Task goal:
Without the pictures, copy all the entries below exactly.

Stored data:
━━━━━━━━━━━━━━━━━━━━━━━━━━━━━━

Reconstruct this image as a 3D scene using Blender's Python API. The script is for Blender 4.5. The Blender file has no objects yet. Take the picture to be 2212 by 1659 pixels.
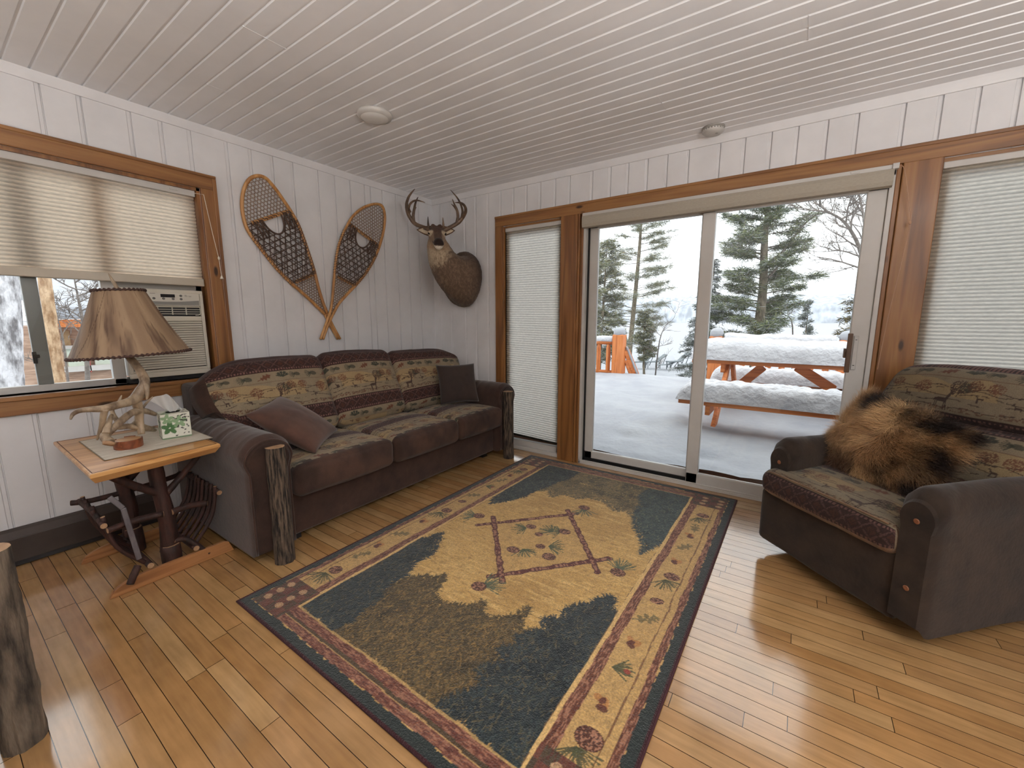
EXPO = 0.08; SKY = 2.15; FILL_POWER = 118.0
SNOWA, SNOWB = (150,153,160), (163,166,171)
import bpy, math, random
import numpy as np
from mathutils import Vector, Matrix
rnd = random.Random(7)
nr = np.random.RandomState(11)
S = bpy.context.scene
COL = S.collection
PI = math.pi

# ------------------------------------------------------------------ camera model (also used to place things by sight line)
CAM = Vector((3.165, -3.15, 1.2225)); FPX = 892.4
YAW, PIT = math.radians(34.51), math.radians(-8.815)
CM = Matrix.Rotation(YAW, 3, 'Z') @ Matrix.Rotation(PIT, 3, 'X')
def ray(px, py): return CM @ Vector(((px-1106)/FPX, 1, -(py-829.5)/FPX))
def at(px, py, depth): return CAM + ray(px, py)*depth
def on(px, py, ax, v):
    d = ray(px, py); return CAM + d*((v-CAM[ax])/d[ax])

def lin(c):
    def f(v):
        v = v/255.0
        return v/12.92 if v <= .04045 else ((v+.055)/1.055)**2.4
    return tuple(f(v) for v in c[:3])
def rgba(c): return lin(c)+(1.0,)

# ------------------------------------------------------------------ mesh helpers
class MB:
    def __init__(s): s.v = []; s.f = []; s.c = None
    def add(s, vs, fs):
        o = len(s.v); s.v.extend([tuple(p) for p in vs]); s.f.extend([tuple(i+o for i in f) for f in fs]); return s
    def box(s, a, b, R=None, c=None):
        (x0, y0, z0), (x1, y1, z1) = a, b
        vs = [(x0,y0,z0),(x1,y0,z0),(x1,y1,z0),(x0,y1,z0),(x0,y0,z1),(x1,y0,z1),(x1,y1,z1),(x0,y1,z1)]
        if R is not None:
            c = Vector(c) if c is not None else Vector(((x0+x1)/2,(y0+y1)/2,(z0+z1)/2))
            vs = [tuple(R @ (Vector(p)-c) + c) for p in vs]
        return s.add(vs, [(0,3,2,1),(4,5,6,7),(0,1,5,4),(1,2,6,5),(2,3,7,6),(3,0,4,7)])
    def bar(s, p, q, w, h, up=(0,0,1)):
        p, q = Vector(p), Vector(q); d = (q-p).normalized(); u = Vector(up)
        a = d.cross(u)
        if a.length < 1e-4: a = d.cross(Vector((1,0,0)))
        a.normalize(); b = a.cross(d).normalized()
        vs = [e + a*sx*w/2 + b*sy*h/2 for e in (p, q) for sx, sy in ((-1,-1),(1,-1),(1,1),(-1,1))]
        return s.add(vs, [(3,2,1,0),(4,5,6,7),(0,1,5,4),(1,2,6,5),(2,3,7,6),(3,0,4,7)])
    def tube(s, pts, rad, n=10, cap=True, jit=0.0, smooth=0, sq=1.0, closed=False):
        P = [Vector(p) for p in pts]
        R = list(rad) if hasattr(rad, '__len__') else [rad]*len(P)
        if smooth: P, R = crom(P, R, smooth, closed)
        m = len(P); ring = []
        T = []
        for i in range(m):
            if closed: t = P[(i+1) % m]-P[i-1]
            else: t = P[min(i+1, m-1)]-P[max(i-1, 0)]
            T.append(t.normalized() if t.length > 1e-9 else Vector((0,0,1)))
        a = T[0].orthogonal().normalized()
        if abs(T[0].z) < .9: a = T[0].cross(Vector((0,0,1))).normalized()
        vs = []
        for i in range(m):
            a = (a - T[i]*a.dot(T[i]))
            a = a.normalized() if a.length > 1e-6 else T[i].orthogonal().normalized()
            b = T[i].cross(a)
            for k in range(n):
                th = 2*PI*k/n; r = R[i]*(1+(rnd.uniform(-jit, jit) if jit else 0))
                vs.append(P[i]+a*math.cos(th)*r+b*math.sin(th)*r*sq)
        fs = []
        for i in range(m if closed else m-1):
            j = (i+1) % m
            for k in range(n):
                k2 = (k+1) % n
                fs.append((i*n+k, i*n+k2, j*n+k2, j*n+k))
        if cap and not closed:
            fs.append(tuple(range(n-1, -1, -1))); fs.append(tuple(range((m-1)*n, m*n)))
        return s.add(vs, fs)
    def lathe(s, prof, n=32, c=(0,0,0), cap=True):
        vs = []; m = len(prof)
        for r, z in prof:
            for k in range(n):
                th = 2*PI*k/n; vs.append((c[0]+r*math.cos(th), c[1]+r*math.sin(th), c[2]+z))
        fs = [(i*n+k, i*n+(k+1) % n, (i+1)*n+(k+1) % n, (i+1)*n+k) for i in range(m-1) for k in range(n)]
        if cap: fs.append(tuple(range(n-1, -1, -1))); fs.append(tuple(range((m-1)*n, m*n)))
        return s.add(vs, fs)
    def ell(s, c, r, n=10, m=6, R=None):
        vs = []; fs = []
        for i in range(m+1):
            ph = PI*i/m
            for k in range(n):
                th = 2*PI*k/n
                p = Vector((r[0]*math.sin(ph)*math.cos(th), r[1]*math.sin(ph)*math.sin(th), r[2]*math.cos(ph)))
                if R is not None: p = R @ p
                vs.append(p+Vector(c))
        for i in range(m):
            for k in range(n):
                fs.append((i*n+k, (i+1)*n+k, (i+1)*n+(k+1) % n, i*n+(k+1) % n))
        return s.add(vs, fs)
    def xf(s, M, start=0):
        s.v[start:] = [tuple(M @ Vector(p)) for p in s.v[start:]]; return s

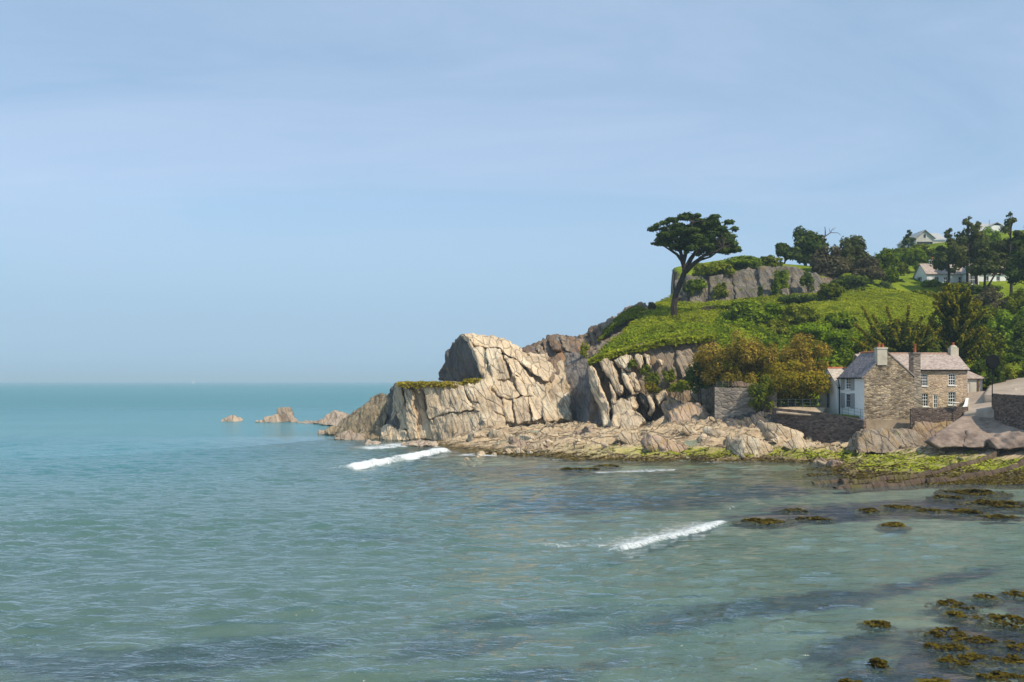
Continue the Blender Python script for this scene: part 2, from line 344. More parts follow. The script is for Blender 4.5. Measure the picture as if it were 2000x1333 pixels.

━━━━━━━━━━━━━━━━━━━━━━━━━━━━━━

In response:
Reconstruct this image as a 3D scene using Blender's Python API. The script is for Blender 4.5. The Blender file has no objects yet. Take the picture to be 2212 by 1659 pixels.
EXPO = 0.08; SKY = 2.15; FILL_POWER = 118.0
SNOWA, SNOWB = (150,153,160), (163,166,171)
import bpy, math, random
import numpy as np
from mathutils import Vector, Matrix
rnd = random.Random(7)
nr = np.random.RandomState(11)
S = bpy.context.scene
COL = S.collection
PI = math.pi

# ------------------------------------------------------------------ camera model (also used to place things by sight line)
CAM = Vector((3.165, -3.15, 1.2225)); FPX = 892.4
YAW, PIT = math.radians(34.51), math.radians(-8.815)
CM = Matrix.Rotation(YAW, 3, 'Z') @ Matrix.Rotation(PIT, 3, 'X')
def ray(px, py): return CM @ Vector(((px-1106)/FPX, 1, -(py-829.5)/FPX))
def at(px, py, depth): return CAM + ray(px, py)*depth
def on(px, py, ax, v):
    d = ray(px, py); return CAM + d*((v-CAM[ax])/d[ax])

def lin(c):
    def f(v):
        v = v/255.0
        return v/12.92 if v <= .04045 else ((v+.055)/1.055)**2.4
    return tuple(f(v) for v in c[:3])
def rgba(c): return lin(c)+(1.0,)

# ------------------------------------------------------------------ mesh helpers
class MB:
    def __init__(s): s.v = []; s.f = []; s.c = None
    def add(s, vs, fs):
        o = len(s.v); s.v.extend([tuple(p) for p in vs]); s.f.extend([tuple(i+o for i in f) for f in fs]); return s
    def box(s, a, b, R=None, c=None):
        (x0, y0, z0), (x1, y1, z1) = a, b
        vs = [(x0,y0,z0),(x1,y0,z0),(x1,y1,z0),(x0,y1,z0),(x0,y0,z1),(x1,y0,z1),(x1,y1,z1),(x0,y1,z1)]
        if R is not None:
            c = Vector(c) if c is not None else Vector(((x0+x1)/2,(y0+y1)/2,(z0+z1)/2))
            vs = [tuple(R @ (Vector(p)-c) + c) for p in vs]
        return s.add(vs, [(0,3,2,1),(4,5,6,7),(0,1,5,4),(1,2,6,5),(2,3,7,6),(3,0,4,7)])
    def bar(s, p, q, w, h, up=(0,0,1)):
        p, q = Vector(p), Vector(q); d = (q-p).normalized(); u = Vector(up)
        a = d.cross(u)
        if a.length < 1e-4: a = d.cross(Vector((1,0,0)))
        a.normalize(); b = a.cross(d).normalized()
        vs = [e + a*sx*w/2 + b*sy*h/2 for e in (p, q) for sx, sy in ((-1,-1),(1,-1),(1,1),(-1,1))]
        return s.add(vs, [(3,2,1,0),(4,5,6,7),(0,1,5,4),(1,2,6,5),(2,3,7,6),(3,0,4,7)])
    def tube(s, pts, rad, n=10, cap=True, jit=0.0, smooth=0, sq=1.0, closed=False):
        P = [Vector(p) for p in pts]
        R = list(rad) if hasattr(rad, '__len__') else [rad]*len(P)
        if smooth: P, R = crom(P, R, smooth, closed)
        m = len(P); ring = []
        T = []
        for i in range(m):
            if closed: t = P[(i+1) % m]-P[i-1]
            else: t = P[min(i+1, m-1)]-P[max(i-1, 0)]
            T.append(t.normalized() if t.length > 1e-9 else Vector((0,0,1)))
        a = T[0].orthogonal().normalized()
        if abs(T[0].z) < .9: a = T[0].cross(Vector((0,0,1))).normalized()
        vs = []
        for i in range(m):
            a = (a - T[i]*a.dot(T[i]))
            a = a.normalized() if a.length > 1e-6 else T[i].orthogonal().normalized()
            b = T[i].cross(a)
            for k in range(n):
                th = 2*PI*k/n; r = R[i]*(1+(rnd.uniform(-jit, jit) if jit else 0))
                vs.append(P[i]+a*math.cos(th)*r+b*math.sin(th)*r*sq)
        fs = []
        for i in range(m if closed else m-1):
            j = (i+1) % m
            for k in range(n):
                k2 = (k+1) % n
                fs.append((i*n+k, i*n+k2, j*n+k2, j*n+k))
        if cap and not closed:
            fs.append(tuple(range(n-1, -1, -1))); fs.append(tuple(range((m-1)*n, m*n)))
        return s.add(vs, fs)
    def lathe(s, prof, n=32, c=(0,0,0), cap=True):
        vs = []; m = len(prof)
        for r, z in prof:
            for k in range(n):
                th = 2*PI*k/n; vs.append((c[0]+r*math.cos(th), c[1]+r*math.sin(th), c[2]+z))
        fs = [(i*n+k, i*n+(k+1) % n, (i+1)*n+(k+1) % n, (i+1)*n+k) for i in range(m-1) for k in range(n)]
        if cap: fs.append(tuple(range(n-1, -1, -1))); fs.append(tuple(range((m-1)*n, m*n)))
        return s.add(vs, fs)
    def ell(s, c, r, n=10, m=6, R=None):
        vs = []; fs = []
        for i in range(m+1):
            ph = PI*i/m
            for k in range(n):
                th = 2*PI*k/n
                p = Vector((r[0]*math.sin(ph)*math.cos(th), r[1]*math.sin(ph)*math.sin(th), r[2]*math.cos(ph)))
                if R is not None: p = R @ p
                vs.append(p+Vector(c))
        for i in range(m):
            for k in range(n):
                fs.append((i*n+k, (i+1)*n+k, (i+1)*n+(k+1) % n, i*n+(k+1) % n))
        return s.add(vs, fs)
    def xf(s, M, start=0):
        s.v[start:] = [tuple(M @ Vector(p)) for p in s.v[start:]]; return s

Continue the Blender Python script for this scene: part 2, from line 344. More parts follow. The script is for Blender 4.5. Measure the picture as if it were 2000x1333 pixels.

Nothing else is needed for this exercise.